Mr Thompson’s has positive expectations on the continuation of the growth of the retail sub-advisory business in Europe. And the credit crunch seems to have stimulated the interest in this business model. “The whole point of sub-advisory is to outsource mandates on a best of breed basis. In a period like the one we are through, it becomes very obvious who has the resources to navigate this type of environment and who doesn’t,” he says.
A different business model
With around $41bn in assets managed on a sub-advisory basis globally, Goldman Sachs Asset Management (GSAM) is at the forefront of the sub-advisory world and has been promoting this concept to distributors actively over the past few years. But how does sub-advisory differentiate itself from fund distribution?
“Sub-advisory is often a different service model, especially if it is a single managed fund that is being outsourced,” says Nick Phillips, head of GSAM’s third-party distribution business in Europe and the Middle East. “Single manager outsourcing is often more of a strategic partnership, where in multi-manager you are one of the many managers that could meet the requirements of the manager selection process,” he says.

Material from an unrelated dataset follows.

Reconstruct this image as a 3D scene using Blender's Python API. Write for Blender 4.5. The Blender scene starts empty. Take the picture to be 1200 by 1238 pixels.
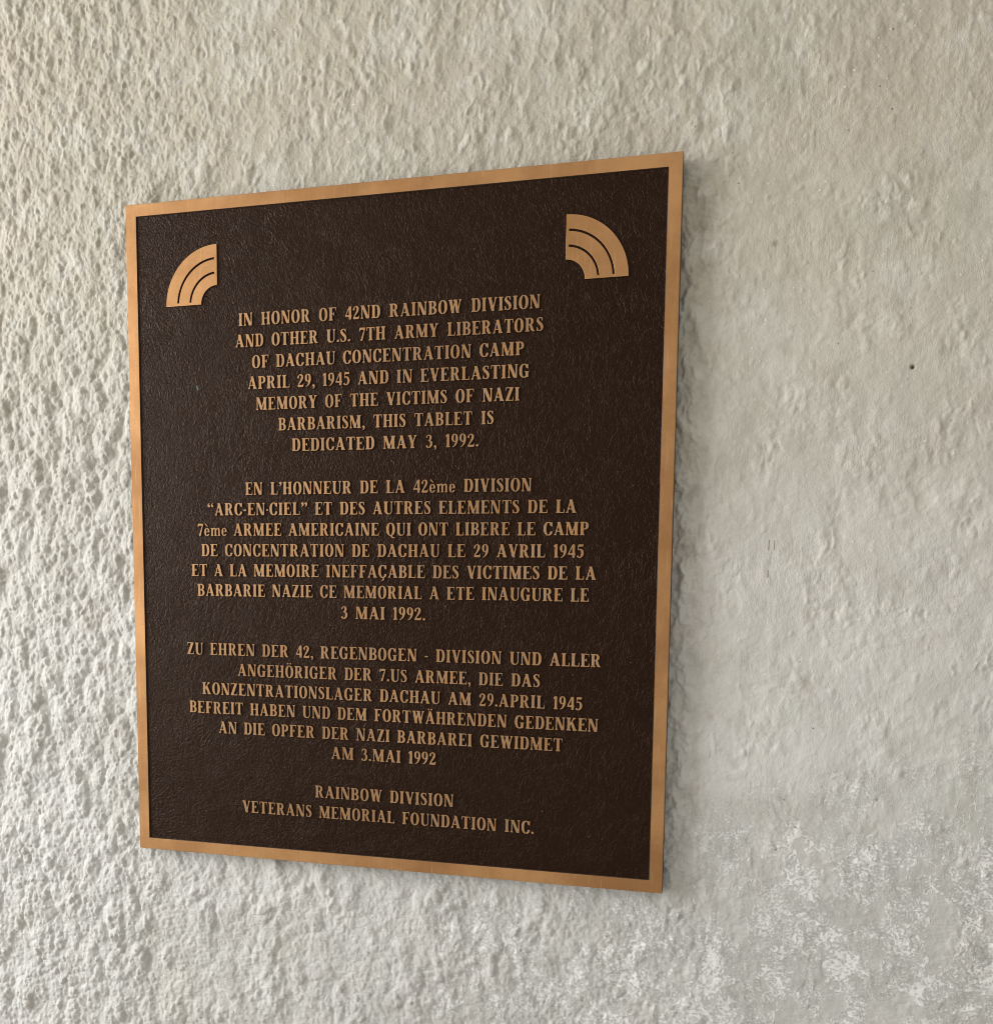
import bpy, math
import numpy as np
from mathutils import Matrix, Vector

# ------------------------------------------------------------------ camera
S = bpy.context.scene
COL = S.collection
ZC = 1.5                      # height of the plaque's centre above the ground
T_FRONT = 0.0138               # how far the polished face stands off the mean wall surface
Cc = (0.3206065, 0.0437914, -0.8261423)
R = ((0.96713753, -0.01205287, 0.25396795),
     (0.03614951, 0.99524465, -0.09042859),
     (-0.25167082, 0.0966377, 0.96297609))
def to_w(v): return Vector((v[0], v[2], -v[1]))
cam_d = bpy.data.cameras.new('camera')
cam = bpy.data.objects.new('camera', cam_d); COL.objects.link(cam)
right, down, fwd = to_w(R[0]), to_w(R[1]), to_w(R[2])
M = Matrix((right, -down, -fwd)).transposed().to_4x4()
M.translation = to_w(Cc) + Vector((0, -T_FRONT, ZC))
cam.matrix_world = M
cam_d.sensor_fit = 'HORIZONTAL'; cam_d.sensor_width = 36.0; cam_d.lens = 36.0
cam_d.shift_y = 207.86 / 1200.0
cam_d.clip_start = 0.01; cam_d.clip_end = 100
S.camera = cam

# ------------------------------------------------------------------ light
W = bpy.data.worlds.new('World'); S.world = W; W.use_nodes = True
bg = W.node_tree.nodes['Background']
def sky_light(t):
    """soft light of the passage: open and bright on the left, dimmer to the right and low down"""
    g = t.nodes.new('ShaderNodeTexCoord'); x = t.nodes.new('ShaderNodeSeparateXYZ')
    t.links.new(g.outputs['Generated'], x.inputs[0])
    def mr(sock, a, b, lo, hi):
        m = t.nodes.new('ShaderNodeMapRange'); m.interpolation_type = 'SMOOTHSTEP'
        t.links.new(sock, m.inputs[0])
        for k, v in enumerate((a, b, lo, hi)): m.inputs[k + 1].default_value = v
        return m.outputs[0]
    m = t.nodes.new('ShaderNodeMath'); m.operation = 'MULTIPLY'
    t.links.new(mr(x.outputs[0], 0.35, -0.85, 0.80, 1.62), m.inputs[0])
    t.links.new(mr(x.outputs[2], -0.35, 0.15, 0.72, 1.0), m.inputs[1])
    return m.outputs[0]
bg.inputs['Color'].default_value = (1.0, 0.95, 0.86, 1)
_m = W.node_tree.nodes.new('ShaderNodeMath'); _m.operation = 'MULTIPLY'; _m.inputs[1].default_value = 0.60
W.node_tree.links.new(sky_light(W.node_tree), _m.inputs[0]); W.node_tree.links.new(_m.outputs[0], bg.inputs['Strength'])
def area(name, loc, target, sx, sy, power, color):
    d = bpy.data.lights.new(name, 'AREA'); d.shape = 'RECTANGLE'; d.size = sx; d.size_y = sy
    d.energy = power; d.color = color
    o = bpy.data.objects.new(name, d); COL.objects.link(o)
    o.location = loc
    o.rotation_euler = (Vector(target) - Vector(loc)).to_track_quat('-Z', 'Y').to_euler()
    return o
# daylight from the open side of the passage, on the left and a little above
area('daylight_opening', (-1.9, -0.84, ZC + 0.28), (0.0, 0, ZC - 0.12), 1.0, 1.3, 38, (0.97, 0.985, 1.0))
S.view_settings.view_transform = 'Standard'; S.view_settings.look = 'None'
S.view_settings.exposure = 0.06; S.view_settings.gamma = 1.0
S.view_settings.use_curve_mapping = False
S.render.engine = 'CYCLES'
S.cycles.filter_width = 1.0

# ------------------------------------------------------------------ node helpers
class NT:
    def __init__(s, name):
        s.m = bpy.data.materials.new(name); s.m.use_nodes = True
        s.t = s.m.node_tree; s.b = s.t.nodes['Principled BSDF']
        s.co = s.t.nodes.new('ShaderNodeTexCoord').outputs['Object']
    def put(s, sock, v):
        if isinstance(v, bpy.types.NodeSocket): s.t.links.new(v, sock)
        elif v is not None: sock.default_value = v
    def math(s, op, a, b=None, c=None, clamp=False):
        n = s.t.nodes.new('ShaderNodeMath'); n.operation = op; n.use_clamp = clamp
        for i, v in enumerate((a, b, c)): s.put(n.inputs[i], v)
        return n.outputs[0]
    def ramp(s, v, a, b, lo=0.0, hi=1.0, smooth=True):
        n = s.t.nodes.new('ShaderNodeMapRange'); n.interpolation_type = 'SMOOTHSTEP' if smooth else 'LINEAR'
        for i, x in enumerate((v, a, b, lo, hi)): s.put(n.inputs[i], x)
        return n.outputs[0]
    def mapping(s, scale=(1, 1, 1), loc=(0, 0, 0), rot=(0, 0, 0), vec=None):
        n = s.t.nodes.new('ShaderNodeMapping'); s.put(n.inputs[0], vec or s.co)
        n.inputs['Scale'].default_value = scale; n.inputs['Location'].default_value = loc
        n.inputs['Rotation'].default_value = rot
        return n.outputs[0]
    def noise(s, scale, detail=4, rough=0.55, vec=None, dist=0.0):
        n = s.t.nodes.new('ShaderNodeTexNoise'); s.put(n.inputs['Vector'], vec or s.co)
        n.inputs['Scale'].default_value = scale; n.inputs['Detail'].default_value = detail
        n.inputs['Roughness'].default_value = rough; n.inputs['Distortion'].default_value = dist
        return n.outputs['Fac']
    def voro(s, scale, feature='F1', vec=None, rnd=1.0):
        n = s.t.nodes.new('ShaderNodeTexVoronoi'); n.feature = feature; s.put(n.inputs['Vector'], vec or s.co)
        n.inputs['Scale'].default_value = scale; n.inputs['Randomness'].default_value = rnd
        return n.outputs['Distance']
    def mix(s, fac, a, b, mode='MIX'):
        n = s.t.nodes.new('ShaderNodeMix'); n.data_type = 'RGBA'; n.blend_type = mode
        s.put(n.inputs[0], fac); s.put(n.inputs[6], a); s.put(n.inputs[7], b)
        return n.outputs[2]
    def attr(s, name):
        n = s.t.nodes.new('ShaderNodeAttribute'); n.attribute_name = name
        return n.outputs['Fac']
    def bump(s, h, dist, strength=1.0, normal=None):
        n = s.t.nodes.new('ShaderNodeBump'); s.put(n.inputs['Height'], h)
        n.inputs['Distance'].default_value = dist; n.inputs['Strength'].default_value = strength
        if normal is not None: s.put(n.inputs['Normal'], normal)
        return n.outputs[0]
    def warp(s, scale, amount, detail=2):
        n = s.t.nodes.new('ShaderNodeTexNoise'); s.put(n.inputs['Vector'], s.co)
        n.inputs['Scale'].default_value = scale; n.inputs['Detail'].default_value = detail
        v = s.t.nodes.new('ShaderNodeVectorMath'); v.operation = 'MULTIPLY_ADD'
        s.put(v.inputs[0], n.outputs['Color']); v.inputs[1].default_value = (amount,) * 3
        s.put(v.inputs[2], s.co)
        return v.outputs[0]
    def sep(s, vec=None):
        n = s.t.nodes.new('ShaderNodeSeparateXYZ'); s.put(n.inputs[0], vec or s.co)
        return n.outputs

# ------------------------------------------------------------------ numpy noise
rng = np.random.default_rng(7)
def perlin(x, y, seed):
    r = np.random.default_rng(seed); N = 256
    ang = r.uniform(0, 2 * np.pi, (N, N)).astype(np.float32)
    gx, gy = np.cos(ang), np.sin(ang)
    xi = np.floor(x).astype(np.int32); yi = np.floor(y).astype(np.int32)
    fx = x - xi; fy = y - yi
    u = fx * fx * fx * (fx * (fx * 6 - 15) + 10); v = fy * fy * fy * (fy * (fy * 6 - 15) + 10)
    def g(i, j):
        a = (xi + i) % N; b = (yi + j) % N
        return gx[a, b] * (fx - i) + gy[a, b] * (fy - j)
    n0 = g(0, 0) * (1 - u) + g(1, 0) * u
    n1 = g(0, 1) * (1 - u) + g(1, 1) * u
    return (n0 * (1 - v) + n1 * v) * 1.5
def fbm(x, y, seed, octaves=4, gain=0.5):
    out = 0; a = 1.0; tot = 0
    for k in range(octaves):
        out = out + a * perlin(x * 2 ** k + 13.7 * k, y * 2 ** k + 5.1 * k, seed + k); tot += a; a *= gain
    return out / tot
def lumps(x, y, seed, rmin=0.45, rmax=0.95, pw=0.7):
    """domes scattered one to a cell, highest one wins, with random radius and height"""
    r = np.random.default_rng(seed); N = 256
    px = r.uniform(0, 1, (N, N)).astype(np.float32); py = r.uniform(0, 1, (N, N)).astype(np.float32)
    rad = r.uniform(rmin, rmax, (N, N)).astype(np.float32); hei = r.uniform(0.25, 1.0, (N, N)).astype(np.float32)
    xi = np.floor(x).astype(np.int32); yi = np.floor(y).astype(np.int32)
    out = np.zeros_like(x)
    for i in (-1, 0, 1):
        for j in (-1, 0, 1):
            a = (xi + i) % N; b = (yi + j) % N
            dx = xi + i + px[a, b] - x; dy = yi + j + py[a, b] - y
            d2 = (dx * dx + dy * dy) / (rad[a, b] ** 2)
            h = hei[a, b] * np.clip(1 - d2, 0, 1) ** pw
            np.maximum(out, h, out=out)
    return out
def sst(v, a, b):
    t = np.clip((v - a) / (b - a), 0, 1); return t * t * (3 - 2 * t)

# ------------------------------------------------------------------ wall
def axis(lo, hi, step, far):
    core = np.arange(lo, hi + step / 2, step)
    out = []; s = step; x = hi
    while x < far: s *= 1.03; x += s; out.append(x)
    neg = []; s = step; x = lo
    while x > -far: s *= 1.03; x -= s; neg.append(x)
    return np.array(neg[::-1] + list(core) + out, dtype=np.float32)
STEP = 0.0009
gx = axis(-0.47, 0.56, STEP, 1.5); gz = axis(-0.54, 0.54, STEP, 1.45)
X, Z = np.meshgrid(gx, gz)                                  # rows follow z (up)
mm = 0.001
# where each kind of render lies
big = fbm(X / 0.16, Z / 0.16, 3, 3)
left = 1 - sst(X + 0.05 * big, -0.26, -0.12)
top = sst(Z + 0.03 * big, 0.24, 0.34)
bottom = 1 - sst(Z + 0.04 * big, -0.34, -0.20)
rightw = sst(X + 0.04 * big, 0.22, 0.36)
peel = (1 - sst(Z + 0.12 * fbm(X / 0.11, Z / 0.11, 21, 4) - 0.09 * sst(X, 0.1, 0.5), -0.44, -0.12)) * (.25 + .75 * sst(X + 0.08 * big, -0.22, 0.30))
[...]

“Sub-advisory is a very efficient model, we benefit from another organisation’s business model and their distribution.” And the relationship with partners is deeper and often includes the provision of marketing support or training. One interesting evolution in the sub-advisory space is that, in some cases, a financial entity decides to sub-advise, because it does not have the right expertise, but with the idea of acquiring it in the future, explains Mr Phillips.
“Our partners are learning from us and building up their expertise. So that over a period of time, five, six or seven years, or whenever they are comfortable they would say ‘We can do this ourselves now, we have learned from you, let us move on to something else’. That happens not just in banks or insurance companies but also with the big pension schemes,” he says.
Mr Phillips’ business philosophy is to focus on few very big clients and service them well, rather than a high number of narrow relationships. “The way we structure our business is around cross border global entities or dominant local entities,” he explains. “The requirements of each can be the same but just on a different scale, on a geographical level.”
While the majority of the assets that GSAM sub-advises are in equities, followed by fixed income, the firm has seen an increasing sub-advisory demand in the hedge fund space, especially in the past year or so, explains Mr Phillips. To meet clients’ demand, the firm has also set up a platform where hedge fund managers are mixed to create bespoke portfolios more quickly and efficiently. GSAM in this way would act as an adviser, giving access to a range of pre-selected hedge fund managers.